Cape mayor discusses charter city pros, cons

Tuesday, January 22, 2002

CAPE GIRARDEAU - Nearly 10 years ago, city residents, feeling disenfranchised and looking to be empowered, decided they wanted the city council members to be elected from wards instead of at large.

"The idea was that we'd have better representation," recalled Al Spradling III, Cape Girardeau's mayor.

In 1994, those residents got their wish and Cape Girardeau was split into six wards with one councilman representing each ward.

How the ward system has worked out since then is of particular interest to residents in nearby Sikeston who are considering the very same change, among others, with the adoption or rejection of the proposed Sikeston Charter.

Cape Girardeau ended up implementing several of the same changes being proposed in the Sikeston Charter, but did so in steps over the years rather than all at once.

Cape Girardeau adopted its Charter in 1981 without any major changes to its council other than changing the mayor from being an internally-selected position to being elected at large along with the six at-large council seats.

Term limits were approved by voters and added in 1996.

If Sikeston voters approve the proposed Charter, they will approve all three all at once: a change to wards, a mayor elected at large and term limits.

"I don't like term limits," said Spradling, clarifying an answer given recently to the Southeast Missourian newspaper regarding the "the experiment" of the ward system and term limits in Cape Girardeau. "The wards have been OK. I still don't think the enthusiasm is there."

Spradling's primary criticism of the ward system is that it failed to generate the interest and participation proponents of the ward system promised.

So far, no council seats have gone vacant but there have been several unopposed races and overall fewer candidates are running for council positions than before implementing wards, according to Spradling. "Sometimes it gets difficult getting people to run for these positions."

Another problem Spradling has seen with wards in Cape Girardeau is that many residents have remained ignorant about which ward they live in. "People are not as informed about who their city councilman is," said Spradling.

Cape Girardeau officials have tried to inform residents, Spradling said.
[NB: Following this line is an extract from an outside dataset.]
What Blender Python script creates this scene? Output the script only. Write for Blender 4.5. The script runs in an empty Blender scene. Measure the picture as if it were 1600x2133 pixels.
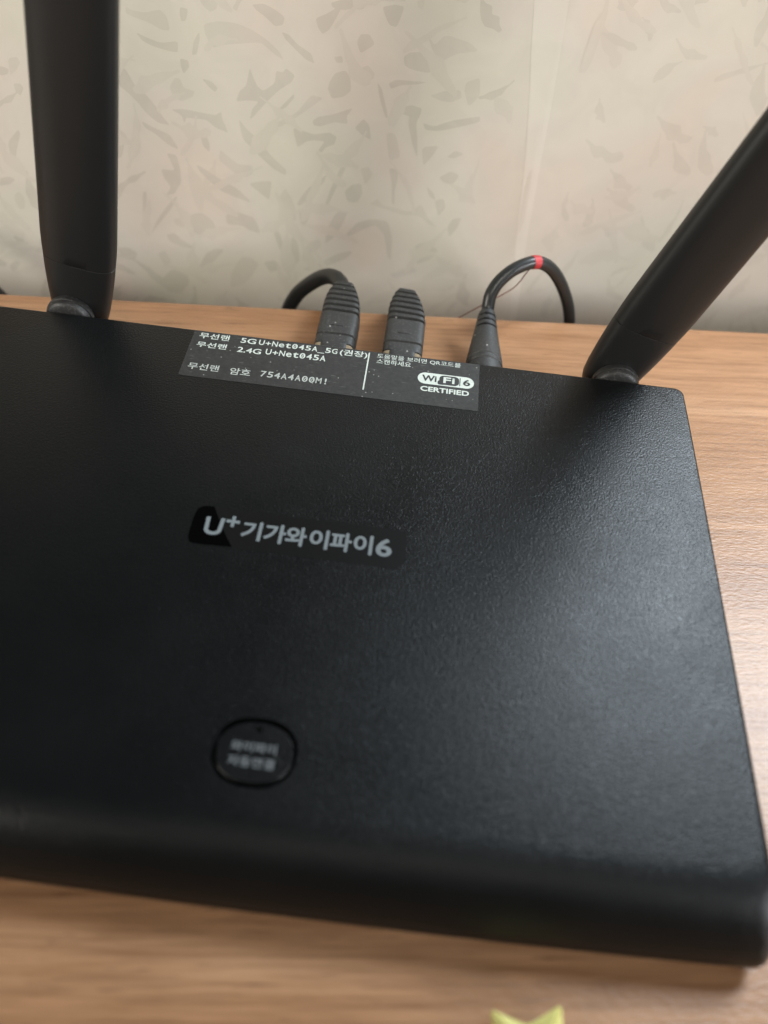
import bpy, bmesh, math, random
from mathutils import Vector, Matrix

# ---------------------------------------------------------------- camera, light, exposure
scene = bpy.context.scene
col = scene.collection
MM = 0.001

cam = bpy.data.cameras.new("camera")
cam.sensor_fit = 'VERTICAL'
cam.sensor_height = 36.0
cam.lens = 27.85
cam.clip_start = 0.005
cam.clip_end = 20.0
cam.dof.use_dof = True
cam.dof.focus_distance = 0.268
cam.dof.aperture_fstop = 5.8
cam_ob = bpy.data.objects.new("camera", cam)
col.objects.link(cam_ob)
RX = (0.99232913, 0.10429423, 0.06637477)
DN = (0.1231469, -0.78681295, -0.60478114)
FW = (-0.01085065, 0.60831579, -0.79362092)
cam_ob.matrix_world = Matrix((
    (RX[0], -DN[0], -FW[0], 0.02438673),
    (RX[1], -DN[1], -FW[1], -0.12871107),
    (RX[2], -DN[2], -FW[2], 0.20655266),
    (0, 0, 0, 1)))
scene.camera = cam_ob

world = bpy.data.worlds.new("World")
scene.world = world
world.use_nodes = True
bg = world.node_tree.nodes["Background"]
bg.inputs[0].default_value = (1.0, 0.95, 0.87, 1)
bg.inputs[1].default_value = 0.045


def area(name, loc, target, size, size_y, power, color, spread=180):
    l = bpy.data.lights.new(name, 'AREA')
    l.shape = 'RECTANGLE'
    l.size = size
    l.size_y = size_y
    l.energy = power
    l.color = color
    l.spread = math.radians(spread)
    o = bpy.data.objects.new(name, l)
    col.objects.link(o)
    o.location = loc
    d = Vector(target) - Vector(loc)
    o.rotation_euler = d.to_track_quat('-Z', 'Y').to_euler()
    return o


# cool daylight from the window beyond the wall; the rest are added wall fills
area("window_light", (0.46, 0.40, 0.57), (0.10, 0.0, 0.0), 0.25, 0.25, 8.6, (0.80, 0.91, 1.0))
area("left_wall_fill", (-0.90, -0.50, 0.46), (-0.03, 0.17, 0.085), 0.5, 0.4, 0.68, (1.0, 0.95, 0.86), 40)
area("right_wall_fill", (1.20, -0.50, 0.46), (0.02, 0.17, 0.09), 0.5, 0.4, 0.98, (0.95, 0.97, 1.0), 40)
area("overhead_wall_fill", (0.15, -0.35, 0.80), (0.02, 0.17, 0.14), 0.4, 0.3, 0.26, (1.0, 0.95, 0.86), 40)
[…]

Photographs of council members and their respective wards were broadcast on the city's public access channel and maps depicting the wards were published in local newspapers and even sent out with utility bills.

Yet, residents inevitably continue to call the wrong council member.

In one Cape Girardeau ward, a candidate was disqualified from the coming April election because he did not have the required 50 signatures from his ward. "He had people who didn't even know what ward they lived in," said Spradling. "I think these are inherent problems."

Spradling said the big "failure," however, has been in term limits. "We lose all our experience on the council," he said. "We don't have the continuity of knowledge."

Like the term limits proposed under the Sikeston Charter, Cape Girardeau officials can go from a council seat to the mayor position or vice versa, but can not serve in either capacity for more than two terms in a row without interruption.

Having served on the council six years and as mayor for eight years, Spradling said he enjoys public service and would, if not prevented by term limits, consider staying on awhile longer.

He has no desire, however, to run for a council seat or gear back up to run for mayor again after sitting out a term. "After 14 years on the council it's time for someone else," Spradling said.

Although it has been a topic of much debate among Sikeston Charter commissioners, Spradling said electing a "weak mayor" at large has worked out well for Cape Girardeau.

"I think a mayor at large is important," said Spradling. "I think it's been beneficial for the city of Cape. That's generated more interest in elections than anything else."

Spradling said he was in no way put off by the additional ceremonial responsibilities of being a mayor - such as appearing at hundreds of ribbon cutting ceremonies over the last eight years. "I enjoy meeting people, I enjoy representing our city," Spradling said.

Overall, Spradling believes Sikeston to be on the right track. "I think the Charter is an excellent direction to go, frankly," said Spradling, citing "the autonomy for future growth and development as a city."

Spradling said since becoming a Charter city, Cape Girardeau has accomplished many things such as joint ventures with the university that "maybe we could not have done as a third-class city. I think Sikeston will benefit from that."